→ Problem
Report every line in the listing below where the string "Write" shows up.

→ Listed records
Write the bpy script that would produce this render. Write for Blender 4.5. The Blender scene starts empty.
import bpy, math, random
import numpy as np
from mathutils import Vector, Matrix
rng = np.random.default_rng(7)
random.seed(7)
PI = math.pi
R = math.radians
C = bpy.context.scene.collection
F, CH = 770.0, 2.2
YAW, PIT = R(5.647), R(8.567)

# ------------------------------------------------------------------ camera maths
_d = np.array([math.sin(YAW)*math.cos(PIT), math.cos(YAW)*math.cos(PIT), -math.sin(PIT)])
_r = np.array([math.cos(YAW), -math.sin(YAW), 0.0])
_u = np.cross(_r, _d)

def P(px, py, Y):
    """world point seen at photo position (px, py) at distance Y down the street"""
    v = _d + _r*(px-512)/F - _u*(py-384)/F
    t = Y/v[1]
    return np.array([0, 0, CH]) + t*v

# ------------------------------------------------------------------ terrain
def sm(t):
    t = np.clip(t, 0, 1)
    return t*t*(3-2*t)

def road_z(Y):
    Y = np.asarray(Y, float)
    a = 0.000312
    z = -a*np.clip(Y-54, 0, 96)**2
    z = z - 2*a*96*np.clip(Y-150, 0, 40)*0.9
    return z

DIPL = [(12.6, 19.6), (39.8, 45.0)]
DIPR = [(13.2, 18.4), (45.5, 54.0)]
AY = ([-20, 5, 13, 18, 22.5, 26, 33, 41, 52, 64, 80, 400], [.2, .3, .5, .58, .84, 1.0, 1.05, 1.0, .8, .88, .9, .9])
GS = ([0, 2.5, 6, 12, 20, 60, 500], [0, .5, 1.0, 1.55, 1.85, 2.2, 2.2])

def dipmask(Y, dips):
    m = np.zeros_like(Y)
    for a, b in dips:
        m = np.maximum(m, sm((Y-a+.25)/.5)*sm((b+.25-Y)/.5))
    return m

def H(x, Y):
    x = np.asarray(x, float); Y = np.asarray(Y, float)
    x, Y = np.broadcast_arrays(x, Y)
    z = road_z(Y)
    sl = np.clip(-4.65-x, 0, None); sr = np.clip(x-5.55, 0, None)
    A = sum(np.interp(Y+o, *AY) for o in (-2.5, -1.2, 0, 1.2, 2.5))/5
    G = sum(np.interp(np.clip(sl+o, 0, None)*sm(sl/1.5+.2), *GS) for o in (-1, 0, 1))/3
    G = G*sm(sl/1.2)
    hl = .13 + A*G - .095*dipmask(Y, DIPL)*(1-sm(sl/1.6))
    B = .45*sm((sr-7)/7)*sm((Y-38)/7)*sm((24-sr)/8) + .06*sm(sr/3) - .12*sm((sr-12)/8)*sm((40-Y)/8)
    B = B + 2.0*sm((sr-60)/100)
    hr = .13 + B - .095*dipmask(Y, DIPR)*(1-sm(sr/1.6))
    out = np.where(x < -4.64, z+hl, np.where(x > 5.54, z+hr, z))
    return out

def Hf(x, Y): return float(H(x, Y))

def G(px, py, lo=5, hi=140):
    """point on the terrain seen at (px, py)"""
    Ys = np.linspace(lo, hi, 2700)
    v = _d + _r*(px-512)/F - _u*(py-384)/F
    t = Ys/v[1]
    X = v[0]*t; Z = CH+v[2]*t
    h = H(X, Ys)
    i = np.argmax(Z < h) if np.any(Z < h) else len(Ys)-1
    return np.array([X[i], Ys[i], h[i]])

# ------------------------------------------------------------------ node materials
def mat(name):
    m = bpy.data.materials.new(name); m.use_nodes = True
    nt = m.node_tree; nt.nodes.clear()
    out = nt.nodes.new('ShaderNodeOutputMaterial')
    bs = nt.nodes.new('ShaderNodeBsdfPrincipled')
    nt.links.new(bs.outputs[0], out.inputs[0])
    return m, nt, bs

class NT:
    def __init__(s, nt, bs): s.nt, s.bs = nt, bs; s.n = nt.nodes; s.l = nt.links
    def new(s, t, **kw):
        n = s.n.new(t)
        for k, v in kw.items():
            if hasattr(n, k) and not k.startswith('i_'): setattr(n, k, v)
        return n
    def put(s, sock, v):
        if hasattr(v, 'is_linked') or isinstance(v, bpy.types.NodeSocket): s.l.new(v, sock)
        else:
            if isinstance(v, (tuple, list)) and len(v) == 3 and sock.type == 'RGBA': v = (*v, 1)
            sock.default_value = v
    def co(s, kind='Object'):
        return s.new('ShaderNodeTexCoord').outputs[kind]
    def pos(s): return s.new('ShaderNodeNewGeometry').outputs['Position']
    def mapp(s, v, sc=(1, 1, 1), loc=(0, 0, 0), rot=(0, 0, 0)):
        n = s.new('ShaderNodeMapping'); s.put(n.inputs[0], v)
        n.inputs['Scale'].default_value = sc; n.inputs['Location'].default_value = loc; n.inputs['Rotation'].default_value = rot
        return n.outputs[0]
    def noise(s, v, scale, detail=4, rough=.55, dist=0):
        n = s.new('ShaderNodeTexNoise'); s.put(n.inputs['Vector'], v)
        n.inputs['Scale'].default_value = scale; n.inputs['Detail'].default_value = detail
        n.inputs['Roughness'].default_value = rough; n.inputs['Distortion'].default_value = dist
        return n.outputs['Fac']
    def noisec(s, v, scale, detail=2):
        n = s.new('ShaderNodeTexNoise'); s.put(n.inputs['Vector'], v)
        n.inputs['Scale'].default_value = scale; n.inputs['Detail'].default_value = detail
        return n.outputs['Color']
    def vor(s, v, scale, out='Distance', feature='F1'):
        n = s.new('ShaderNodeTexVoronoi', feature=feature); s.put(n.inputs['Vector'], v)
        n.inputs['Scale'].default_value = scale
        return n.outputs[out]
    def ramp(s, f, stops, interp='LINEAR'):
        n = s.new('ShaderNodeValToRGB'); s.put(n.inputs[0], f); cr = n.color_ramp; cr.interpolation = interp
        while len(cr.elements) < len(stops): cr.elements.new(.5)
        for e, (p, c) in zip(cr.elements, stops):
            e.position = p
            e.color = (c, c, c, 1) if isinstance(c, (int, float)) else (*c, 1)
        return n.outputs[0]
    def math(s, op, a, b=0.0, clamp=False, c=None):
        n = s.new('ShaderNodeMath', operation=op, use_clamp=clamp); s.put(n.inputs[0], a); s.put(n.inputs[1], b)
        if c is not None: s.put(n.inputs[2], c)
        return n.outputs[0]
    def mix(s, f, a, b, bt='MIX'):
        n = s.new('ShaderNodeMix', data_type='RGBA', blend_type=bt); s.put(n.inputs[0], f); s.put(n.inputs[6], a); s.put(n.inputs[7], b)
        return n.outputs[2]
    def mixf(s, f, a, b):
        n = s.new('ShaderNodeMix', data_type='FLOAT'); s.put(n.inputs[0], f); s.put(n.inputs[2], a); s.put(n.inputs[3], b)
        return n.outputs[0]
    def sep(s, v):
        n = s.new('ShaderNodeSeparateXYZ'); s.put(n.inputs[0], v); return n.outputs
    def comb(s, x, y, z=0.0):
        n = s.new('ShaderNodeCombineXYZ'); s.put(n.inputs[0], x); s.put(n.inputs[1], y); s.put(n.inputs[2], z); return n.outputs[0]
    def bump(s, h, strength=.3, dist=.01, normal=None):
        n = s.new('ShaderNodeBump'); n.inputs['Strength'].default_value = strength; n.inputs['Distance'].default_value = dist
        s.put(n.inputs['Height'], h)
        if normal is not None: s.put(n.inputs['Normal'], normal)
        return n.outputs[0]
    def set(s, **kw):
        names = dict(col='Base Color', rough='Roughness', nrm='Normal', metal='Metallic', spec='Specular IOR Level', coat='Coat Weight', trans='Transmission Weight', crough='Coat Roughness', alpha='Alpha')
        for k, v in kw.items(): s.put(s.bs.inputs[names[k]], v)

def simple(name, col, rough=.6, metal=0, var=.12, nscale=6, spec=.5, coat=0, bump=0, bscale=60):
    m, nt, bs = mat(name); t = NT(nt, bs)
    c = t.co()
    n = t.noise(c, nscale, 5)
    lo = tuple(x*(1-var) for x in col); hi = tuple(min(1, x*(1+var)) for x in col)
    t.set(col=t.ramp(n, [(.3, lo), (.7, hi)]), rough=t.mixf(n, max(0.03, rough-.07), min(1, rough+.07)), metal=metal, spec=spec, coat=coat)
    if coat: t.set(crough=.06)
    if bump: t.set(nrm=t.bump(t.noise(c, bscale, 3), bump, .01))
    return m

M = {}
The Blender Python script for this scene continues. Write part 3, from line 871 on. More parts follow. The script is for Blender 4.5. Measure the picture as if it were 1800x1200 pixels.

→ Complete answer
Write the bpy script that would produce this render. Write for Blender 4.5. The Blender scene starts empty.
The Blender Python script for this scene continues. Write part 3, from line 871 on. More parts follow. The script is for Blender 4.5. Measure the picture as if it were 1800x1200 pixels.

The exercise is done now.